• _Provided data_:
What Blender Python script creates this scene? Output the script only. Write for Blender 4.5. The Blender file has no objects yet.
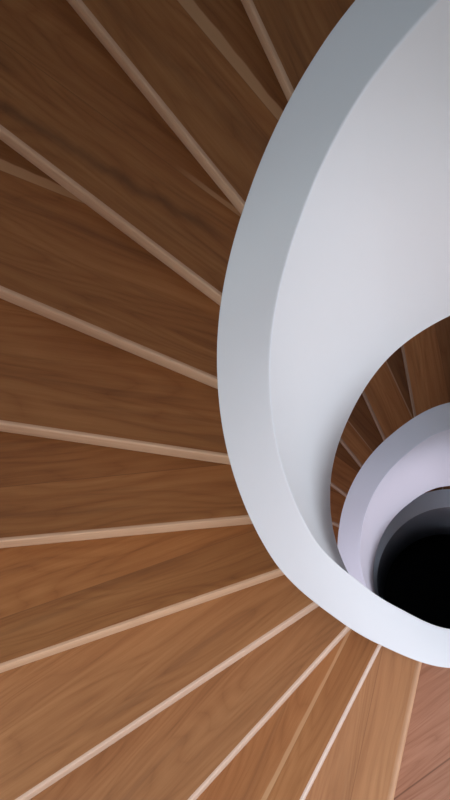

---

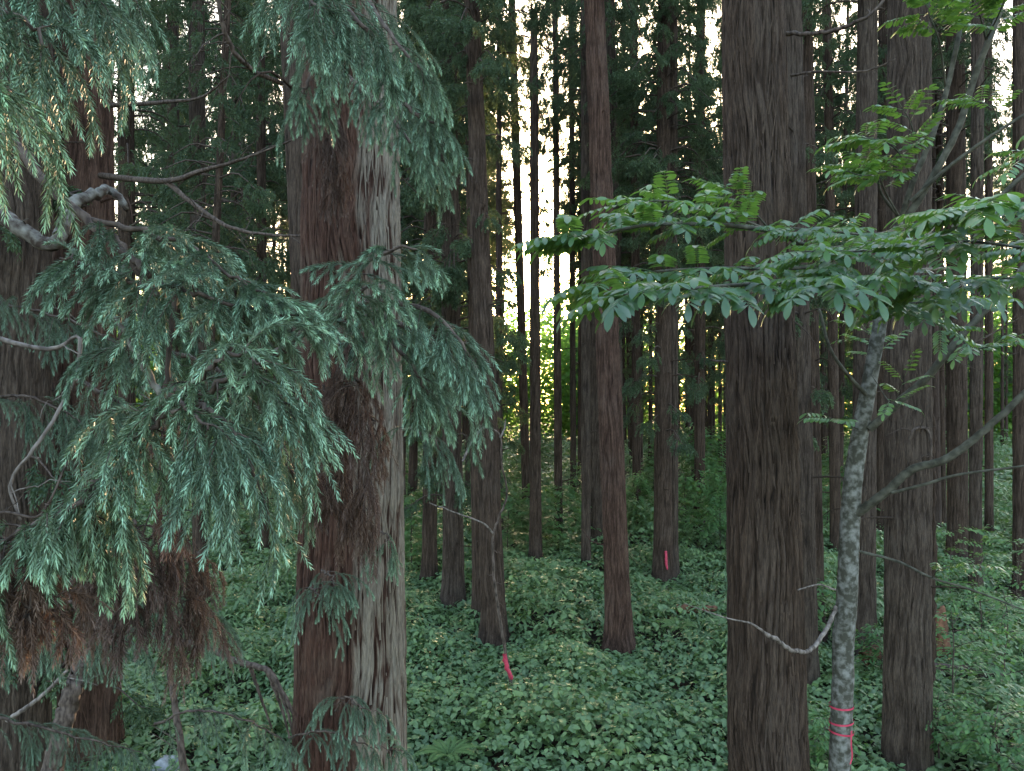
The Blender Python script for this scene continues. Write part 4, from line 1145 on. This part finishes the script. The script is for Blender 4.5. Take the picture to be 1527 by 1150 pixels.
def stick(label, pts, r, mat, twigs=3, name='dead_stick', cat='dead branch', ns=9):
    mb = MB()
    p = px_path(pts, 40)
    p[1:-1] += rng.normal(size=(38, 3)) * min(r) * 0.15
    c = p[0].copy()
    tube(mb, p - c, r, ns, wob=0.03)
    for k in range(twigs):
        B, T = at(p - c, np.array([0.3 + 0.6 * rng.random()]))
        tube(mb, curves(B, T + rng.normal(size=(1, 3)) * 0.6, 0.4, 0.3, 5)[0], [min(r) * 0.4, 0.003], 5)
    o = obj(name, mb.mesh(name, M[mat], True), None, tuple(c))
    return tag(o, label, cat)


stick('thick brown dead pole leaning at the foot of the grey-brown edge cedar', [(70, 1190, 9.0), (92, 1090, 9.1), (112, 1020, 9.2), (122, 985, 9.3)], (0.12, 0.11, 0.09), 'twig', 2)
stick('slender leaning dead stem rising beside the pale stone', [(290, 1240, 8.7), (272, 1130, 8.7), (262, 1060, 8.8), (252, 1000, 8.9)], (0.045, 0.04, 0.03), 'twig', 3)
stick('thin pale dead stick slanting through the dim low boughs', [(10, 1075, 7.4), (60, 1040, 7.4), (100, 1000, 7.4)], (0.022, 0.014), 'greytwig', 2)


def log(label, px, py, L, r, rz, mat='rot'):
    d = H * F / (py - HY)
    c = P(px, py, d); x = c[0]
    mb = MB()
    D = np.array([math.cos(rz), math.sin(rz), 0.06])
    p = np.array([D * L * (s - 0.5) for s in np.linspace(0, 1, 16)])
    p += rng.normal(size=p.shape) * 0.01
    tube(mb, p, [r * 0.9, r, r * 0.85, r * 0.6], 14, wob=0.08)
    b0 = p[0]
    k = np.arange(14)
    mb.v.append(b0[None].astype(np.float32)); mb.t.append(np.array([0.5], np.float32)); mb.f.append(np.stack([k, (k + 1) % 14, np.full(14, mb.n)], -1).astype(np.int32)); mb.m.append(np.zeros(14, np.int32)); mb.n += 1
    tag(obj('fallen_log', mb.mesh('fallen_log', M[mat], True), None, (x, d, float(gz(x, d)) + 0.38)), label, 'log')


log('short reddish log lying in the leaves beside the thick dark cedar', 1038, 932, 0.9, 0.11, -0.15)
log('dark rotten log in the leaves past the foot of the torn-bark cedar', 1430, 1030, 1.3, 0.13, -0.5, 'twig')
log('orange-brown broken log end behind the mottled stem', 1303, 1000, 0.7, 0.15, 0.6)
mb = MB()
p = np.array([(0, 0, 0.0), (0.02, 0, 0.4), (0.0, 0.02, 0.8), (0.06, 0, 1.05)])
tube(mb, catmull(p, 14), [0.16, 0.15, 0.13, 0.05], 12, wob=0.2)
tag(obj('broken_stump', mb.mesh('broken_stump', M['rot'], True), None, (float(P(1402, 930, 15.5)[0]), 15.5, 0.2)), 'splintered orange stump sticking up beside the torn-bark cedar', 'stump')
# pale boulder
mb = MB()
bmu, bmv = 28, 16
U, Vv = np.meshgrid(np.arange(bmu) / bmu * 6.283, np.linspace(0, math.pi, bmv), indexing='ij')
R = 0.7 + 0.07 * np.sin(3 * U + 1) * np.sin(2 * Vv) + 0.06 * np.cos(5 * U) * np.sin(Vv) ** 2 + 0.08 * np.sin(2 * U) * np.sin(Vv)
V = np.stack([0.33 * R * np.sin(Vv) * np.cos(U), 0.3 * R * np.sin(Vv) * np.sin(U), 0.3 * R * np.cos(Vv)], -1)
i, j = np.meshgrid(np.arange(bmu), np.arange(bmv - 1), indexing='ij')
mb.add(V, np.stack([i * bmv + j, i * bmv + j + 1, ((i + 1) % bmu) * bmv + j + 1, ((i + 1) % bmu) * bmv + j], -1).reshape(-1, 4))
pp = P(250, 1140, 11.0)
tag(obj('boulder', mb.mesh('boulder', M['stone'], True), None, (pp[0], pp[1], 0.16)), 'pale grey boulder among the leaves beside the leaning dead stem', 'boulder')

• _What is expected_: Scan the material above for the word "Write". Copy each line where it occurs.

• _Complete response_:
What Blender Python script creates this scene? Output the script only. Write for Blender 4.5. The Blender file has no objects yet.
The Blender Python script for this scene continues. Write part 4, from line 1145 on. This part finishes the script. The script is for Blender 4.5. Take the picture to be 1527 by 1150 pixels.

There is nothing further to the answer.